STRATEGIES OF PATTERN GENERALIZATION FOR ENHANCING STUDENTS’ ALGEBRAIC THINKING

Mathematics is seen as a science of pattern. Identifying and using patterns is the essence of mathematical thinking for children to improve algebraic thinking from their early schooling. The pattern is an arrangement of objects that have regularities or properties that can be generalized. Therefore, it is essential to know the strategies used by students in generalizing patterns and how students think in these processes. This study is descriptive research with a mixed quantitative-qualitative approach that aimed to investigate student’s algebraic thinking using various strategies to generalize the visual pattern. An instrument about the linear geometric growing pattern was administrated to 75 upper primary school students (grades 5-6) and 81 lower secondary students (grades 7-8) in two private schools in Semarang, Indonesia. The results showed that students used different pattern generalization strategies.

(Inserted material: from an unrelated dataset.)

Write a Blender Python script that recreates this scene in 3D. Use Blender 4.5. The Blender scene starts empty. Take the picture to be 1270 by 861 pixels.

The student generally preferred recursive, chunking, and functional approaches in each generalization task, whereas few used counting from drawing strategies to generalize patterns. The use of the recursive strategy decreased, whereas the chunking strategy and the functional strategy increased across grades 5-8 for the problems. The results also showed the student who used the recursive and chunking strategy preferred to change visual patterns into rows of numbers. Hence, they adopt a numeric approach by finding the common difference of visible pattern in each step.